Eine spezielle Angelegenheit ist Anna Saeki, nachzuhören auf der Doppel-CD „Tango clásico y moderno“ . Großes Orchester. In manchen Betonungen des Spanischen hört man eine winzige Irritation. Anna Saeki ist Japanerin. Ihr Tango hat das irritierende Flair des fast Echten. Und in den immer ein bisschen zu groß geratenen Gesten ahnt man fernöstlichen Geschmack.

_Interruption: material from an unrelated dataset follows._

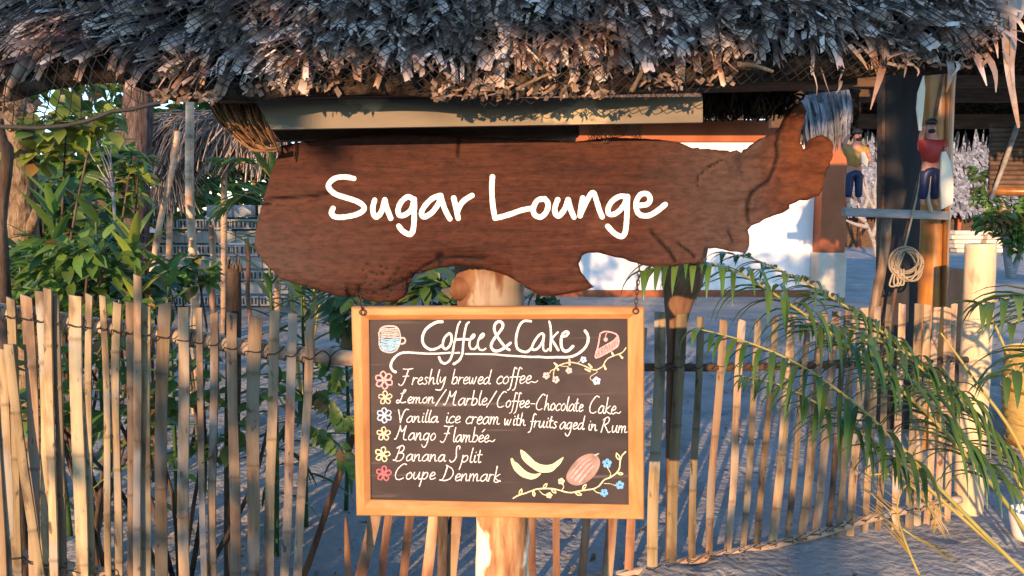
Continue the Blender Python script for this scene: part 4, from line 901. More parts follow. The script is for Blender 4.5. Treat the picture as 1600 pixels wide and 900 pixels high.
def ties(root, slats, line, Yf, rad, amp):
    """black wire woven in front of the slats and round the rail"""
    m1 = MB(); pts = []
    sl = sorted(slats, key=lambda s: s[0])
    def ly(x):
        for (a, b), (c, d) in zip(line, line[1:]):
            if x <= c: return b + (d - b) * (x - a) / (c - a)
        return line[-1][1]
    for i, s in enumerate(sl):
        t_ = (ly(s[0]) - s[1]) / (s[3] - s[1]); x = s[0] + (s[2] - s[0]) * t_; y = ly(x); w = s[4] / 2 + 1.5; Yc = Yf(x)
        pts += [P(x - w, y + U(-2, 2), Yc - .004), P(x, y + U(1, 4), Yc - .017), P(x + w, y + U(-3, 1), Yc - .004)]
        if i < len(sl) - 1:
            nx = sl[i + 1][0]; g = (x + w + nx - sl[i + 1][4] / 2) / 2
            if nx - x > 14: pts += [P(g - 2, ly(g) - amp, Yc + .0), P(g, ly(g) - amp * 1.1, Yc + .03), P(g + 1, ly(g) + amp * .2, Yc + .062), P(g, ly(g) + amp * .9, Yc + .02), P(g + 2, ly(g) + amp * .35, Yc + .001)]
    m1.tube(cat_rom(pts, 3), rad, 5); return m1.build('tie_wire', m_wire, root)
TL_ = [(-90, 484), (0, 492), (90, 505), (200, 519), (300, 532), (400, 549), (500, 560)]
ties(lf, SL[:3] + SL[4:], TL_, YL, .0019, 11)
ties(lf, SL[4:12], [(0, 866), (90, 886), (170, 902)], YL, .0026, 9)
m1 = MB(); m1.tube(cat_rom([P(x, y, YL(500) + dz) for x, y, dz in ((492, 556, .0), (505, 548, .0), (516, 560, .0), (512, 580, .02), (518, 556, .0), (535, 545, .0), (552, 548, .03))], 4), .0022, 5); m1.build('tie_wire', m_wire, lf)
def YR(x): return 2.62 + .0006 * (x - 540) if x < 1000 else 2.95 + .00105 * (x - 1000)
SR = [(584, 800, 562, 900, 18), (612, 800, 598, 900, 12), (644, 801, 632, 900, 13), (677, 803, 667, 900, 17), (716, 803, 705, 900, 17), (834, 800, 832, 900, 12), (873, 805, 870, 900, 11), (918, 812, 910, 900, 13), (953, 808, 948, 900, 17), (988, 808, 983, 900, 14)]
def up(s, y): k = (y - s[1]) / (s[3] - s[1]); return (s[0] + (s[2] - s[0]) * k, y, s[2], s[3], s[4])
SM = [up(s, 500 + (i * 37) % 20) for i, s in enumerate(SR)]
SM2 = [(1031, 487, 1018, 895, 17), (1066, 490, 1048, 895, 16), (1095, 495, 1080, 890, 11), (1131, 500, 1106, 893, 11), (1160, 500, 1135, 893, 11), (1185, 498, 1158, 890, 10), (1212, 495, 1180, 890, 10), (1240, 492, 1203, 888, 14), (1265, 490, 1225, 887, 9), (1288, 488, 1246, 885, 14), (1308, 486, 1268, 884, 13), (1325, 485, 1290, 882, 9), (1338, 483, 1306, 881, 10),
       (1351, 481, 1325, 880, 12), (1372, 479, 1349, 872, 10), (1390, 476, 1369, 865, 10), (1410, 475, 1398, 850, 11), (1435, 474, 1420, 838, 12), (1449, 476, 1433, 835, 11), (1465, 480, 1447, 832, 10), (1480, 480, 1464, 830, 11), (1492, 474, 1480, 825, 9)]
rf = thing('bamboo_fence', V((P(1250, 800, YR(1250)).x, YR(1250), 0)), 'fence of narrow bamboo slats running right from the menu board to the thick cut post', 'fence')
fence_run(rf, SM, YR, mat=m_redw); fence_run(rf, SM2, YR)
rail_tube(rf, [(540, 566), (800, 572), (1005, 574), (1150, 574), (1300, 570), (1420, 566), (1510, 562)], lambda x: YR(x) + .03, .017, m_dwood)
rail_tube(rf, [(540, 960), (800, 922), (1000, 893), (1100, 872), (1250, 842), (1350, 812), (1420, 796), (1500, 780)], lambda x: YR(x) + .03, .019, seed=3)
ties(rf, SM2, [(1000, 572), (1150, 572), (1300, 568), (1500, 562)], YR, .0016, 5)
ties(rf, SM2, [(1000, 893), (1100, 872), (1250, 842), (1350, 812), (1500, 780)], YR, .0016, 5)
post('wooden_post', [(690, 1010, 2.72, 18), (692, 805, 2.72, 18), (696, 540, 2.72, 18)], m_darkw, 'dark rough post among the reddish slats below the menu board', wob=.25)
post('broken_stake', [(545, 1000, 2.55, 11), (543, 880, 2.55, 11), (542, 840, 2.55, 9), (540, 806, 2.55, 3)], m_redw, 'short broken stick standing below the left bottom corner of the menu board', 'stick', wob=.3)
post('leaning_stick', [(440, 985, 2.75, 11), (482, 880, 2.75, 11), (520, 770, 2.75, 11), (562, 655, 2.75, 10)], m_redw, 'bare brown stick leaning against the fence left of the menu board', 'stick', wob=.2)
def jag(m1):
    for k in range(7):
        a = P(355 + k * 3.6, 425, 2.6 + U(-.012, .012)); m1.tube([a, a + V((U(-.004, .004), 0, .02)), a + V((U(-.01, .01), 0, U(.03, .075)))], [.007, .006, .001], 5)
post('wooden_post', [(362, 980, 2.6, 24), (362, 700, 2.6, 24), (364, 560, 2.6, 24), (365, 470, 2.6, 23), (366, 420, 2.6, 21)], m_darkw, 'dark splintered stake rising behind the left fence near the block stack', wob=.2, extra=jag)
post('cut_bamboo_post', [(1512, 830, 3.62, 43), (1516, 700, 3.62, 43), (1522, 600, 3.62, 43), (1528, 480, 3.62, 43), (1531, 418, 3.62, 43), (1532, 381, 3.62, 43)], m_cut, 'thick pale cut post at the right end of the bamboo fence', wob=.05, n=20)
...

Es gibt allerdings Nationen, mit einer, wie die Finnen, anscheinend naturgegebenen Tangobegabung, die den Tanz selbstverständlich an sich ziehen. „Polskie Tango“ heißt der dritte Teil der bei Oriente erschienenen „Old World Tangos“. Auch wenn sich die Mode damals in Polen neben anderen Novitäten wie den Foxtrott einreihen musste, hört man sie hier in konzentrierter, edler Traurigkeit über die Tanzfläche schieben.

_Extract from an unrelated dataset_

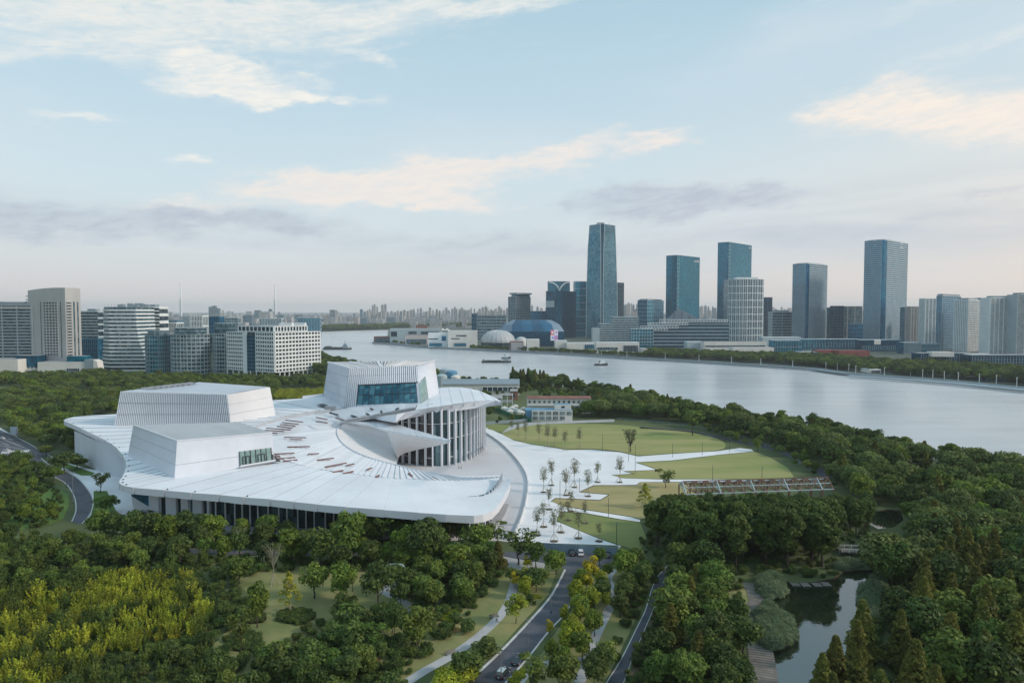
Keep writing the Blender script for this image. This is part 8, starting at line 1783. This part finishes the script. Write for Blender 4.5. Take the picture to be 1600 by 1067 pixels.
# people
M['skin'] = mat('skin', (.42, .28, .21), .6, .05, 5.); M['cloth_white'] = mat('white_shirt', (.7, .7, .7), .8, .05, 5.); M['cloth_dark'] = mat('dark_clothes', (.03, .03, .035), .8, .05, 5.); M['hair'] = mat('black_hair', (.015, .012, .01), .7, .05, 5.); M['cloth_blue'] = mat('blue_trousers', (.05, .07, .12), .8, .05, 5.)
def person(u, v, lab, shirt, trousers, rz=0.0, stride=.18, z=.06, seat=False):
    p = P(u, v); r = empty('person', (p.x, p.y, z), rz, lab, 'person'); V = [(0, 0, .95), (0, 0, 1.2), (0, 0, 1.42), (0, 0, 1.52), (0, .02, 1.66), (.1, 0, .9), (.11, stride*.5, .5), (.11, stride, .07), (-.1, 0, .9), (-.11, -stride*.5+.04, .5), (-.11, -stride, .07), (.19, 0, 1.40), (.24, -.05, 1.12), (.23, .03, .86), (-.19, 0, 1.40), (-.24, .05, 1.12), (-.23, .1, .86), (.11, stride+.14, .04), (-.11, -stride+.14, .04)]
    if seat: V[6] = (.11, .38, .98); V[7] = (.11, .28, .55); V[9] = (-.11, .36, .85); V[10] = (-.11, .30, .40); V[17] = (.11, .42, .53); V[18] = (-.11, .44, .38); V[12] = (.24, .2, 1.2); V[13] = (.22, .48, 1.1); V[15] = (-.24, .2, 1.2); V[16] = (-.22, .48, 1.1)
    E = [(0, 1), (1, 2), (2, 3), (3, 4), (0, 5), (5, 6), (6, 7), (7, 17), (0, 8), (8, 9), (9, 10), (10, 18), (2, 11), (11, 12), (12, 13), (2, 14), (14, 15), (15, 16)]
    rad = [.14, .13, .14, .06, .10, .09, .065, .045, .09, .065, .045, .055, .045, .035, .055, .045, .035, .04, .04]
    me = bpy.data.meshes.new('body'); me.from_pydata(V, E, []); o = bpy.data.objects.new('body', me); COL.objects.link(o); o.parent = r; me.materials.append(M['skin'])
    sk = o.modifiers.new('skin', 'SKIN'); dat = me.skin_vertices[0].data
    for i, q in enumerate(rad): dat[i].radius = (q, q*.8)
    dat[0].use_root = True; o.modifiers.new('sub', 'SUBSURF').levels = 1
    vv = [Vector(q) for q in V]; mb = MB(); mb.tube([vv[0], vv[1], vv[2]+Vector((0, 0, .05))], [.165, .16, .17], 8)
    for a, b_ in ((11, 12), (14, 15)): mb.tube([vv[a], vv[b_]], [.075, .065], 6)
    mb.build('shirt', M[shirt], r); mb = MB(); mb.tube([vv[0]+Vector((0, 0, .06)), vv[0]-Vector((0, 0, .08))], [.16, .155], 8)
    for a, b_, c in ((5, 6, 7), (8, 9, 10)): mb.tube([vv[a], vv[b_], vv[c]], [.105, .08, .06], 6)
    mb.build('trousers', M[trousers], r); mb = MB(); mb.tube([(0, -.02, 1.62), (0, -.02, 1.74), (0, -.01, 1.78)], [.105, .10, .04], 8); mb.build('hair', M['hair'], r); return r
person(717, 732, 'person in white top standing on the plaza before the glass hall', 'cloth_white', 'cloth_blue', .5, .05); person(720.5, 732.5, 'person in dark clothes standing on the plaza before the glass hall', 'cloth_dark', 'cloth_dark', 2.0, .05)
person(805, 902, 'person in dark top walking on the curving walk', 'cloth_dark', 'cloth_blue', .2); person(776, 972, 'person in white top on the curving walk near the upper bench', 'cloth_white', 'cloth_dark', 2.5)
cy = math.atan2(P(1017, 960).y-P(1000, 1000).y, P(1017, 960).x-P(1000, 1000).x)-math.pi/2
person(1025, 946, 'cyclist in white top riding on the dark cycle path', 'cloth_white', 'cloth_dark', cy, .1, .1, True)
p = P(1025, 946); bk = empty('bicycle', (p.x, p.y, .05), cy, 'bicycle ridden by the cyclist in white', 'bicycle')
for y in (-.5, .55):
    mb = MB(); pr = None
    for k in range(17):
        a = 6.283*k/16; q = Vector((0, y+.34*math.cos(a), .35+.34*math.sin(a)))
        if pr: mb.bar(pr, q, .045, .045)
        pr = q
    mb.build('wheel', M['tyre'], bk)
mb = MB(); 
for a, c in (((0, -.5, .35), (0, -.1, .35)), ((0, -.1, .35), (0, -.18, .9)), ((0, -.5, .35), (0, -.17, .8)), ((0, -.17, .8), (0, .4, .85)), ((0, -.1, .35), (0, .4, .8)), ((0, .55, .35), (0, .38, 1.02)), ((-.25, .4, 1.02), (.25, .4, 1.02))): mb.bar(a, c, .04, .04)
mb.build('frame', M['dark_metal'], bk); mb = MB(); mb.box(-.07, -.32, .9, .07, -.06, .96); mb.build('saddle', M['dark'], bk)
# ------------------------------------------------------------------ haze: one closed box of thin air round everything
hz = bpy.data.materials.new('haze_air'); hz.use_nodes = True; _n = hz.node_tree.nodes; _n.clear()
_o = _n.new('ShaderNodeOutputMaterial'); _v = _n.new('ShaderNodeVolumePrincipled'); hz.node_tree.links.new(_v.outputs[0], _o.inputs['Volume'])
_v.inputs['Color'].default_value = (.90, .95, 1.0, 1); _v.inputs['Density'].default_value = HAZE; _v.inputs['Anisotropy'].default_value = .2
mb = MB(); mb.box(-16000, -60, -4, 16000, 22000, 300)
tag(mb.build('haze', hz), kind='stuff')
# ------------------------------------------------------------------ labels for members of small groups: their order in the photograph
def ordinal(i, n):
    if i == 0: return 'leftmost'
    if i == n-1: return 'rightmost'
    w = ['', 'second', 'third', 'fourth', 'fifth', 'sixth', 'seventh', 'eighth', 'ninth', 'tenth', 'eleventh', 'twelfth', 'thirteenth', 'fourteenth', 'fifteenth', 'sixteenth', 'seventeenth', 'eighteenth', 'nineteenth', 'twentieth']
    return (w[i] if i < 20 else 'twenty-'+['first', 'second', 'third', 'fourth', 'fifth', 'sixth', 'seventh', 'eighth', 'ninth'][i-20])+' from left'
groups = defaultdict(list)
for o in list(scene.objects):
    if o.parent is None and 'group' in o and 'label' in o: groups[(o['group'], o['label'])].append(o)
for (g, lab), l in groups.items():
    if 2 <= len(l) <= 29:
        l.sort(key=lambda o: pxof(o.location.x, o.location.y)[0])
        for i, o in enumerate(l): o['label'] = ' '.join((ordinal(i, len(l))+' '+lab).split()[:16])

Überhaupt – außerhalb Argentiniens interessiert die immer behauptete und dadurch ganz schön anstrengende Idee von knisternder Erotik keinen Hund. Und mit dem Chór Danas geht das in der vollbeerigen Mehrstimmigkeit so eindeutig in Richtung Osten, dass man sich kaum halten kann. Endgültig offen für den Kasatschok war Pjotr Leschenko, der König des russischen Tangos. In Bessarabien geboren, wechselt er zwangsweise durch Okkupation die Nationalität zum Rumänen.
Den Tango verband er in seinen Shows mit russischen Zigeunerweisen. Dass Kulturvernichter Stalin ihn von der Bühne verhaften lässt und er 1954 in einem Lagerlazarett stirbt, das wird sein Preis für eine Kunst, die die Idee der „Internationalen“ einfach mal in Musik umgesetzt hat.
Eine gelungene Neuschöpfung findet sich auch im Oriente-Programm: die beiden Alben von Karsten Troyke: „Dus Gezang fin mayn Harts“ und „Noch amul!“. Es ist die Zeit, als eine jiddische Kultur Deutschland reicher machte. Wer das rückblickend auf Klezmer reduzieren und flach romantisieren möchte, liegt falsch.
Natürlich konnte sich das jiddische Lied dem Tanz, der sich gerade epidemisch ausbreitete, nicht entziehen. Der Berliner Schauspieler und Sänger Troyke nimmt auf sympathische Weise zwinkernd mit ins Schlamassel des Lebens. Der Tango, hört man ihn quer durch die Welt, ist nämlich kein Tanz, er ist keine Mode, keine Zeiterscheinung. Er ist ein ruhiger Fluss, der den mitnimmt, der ihm vertraut.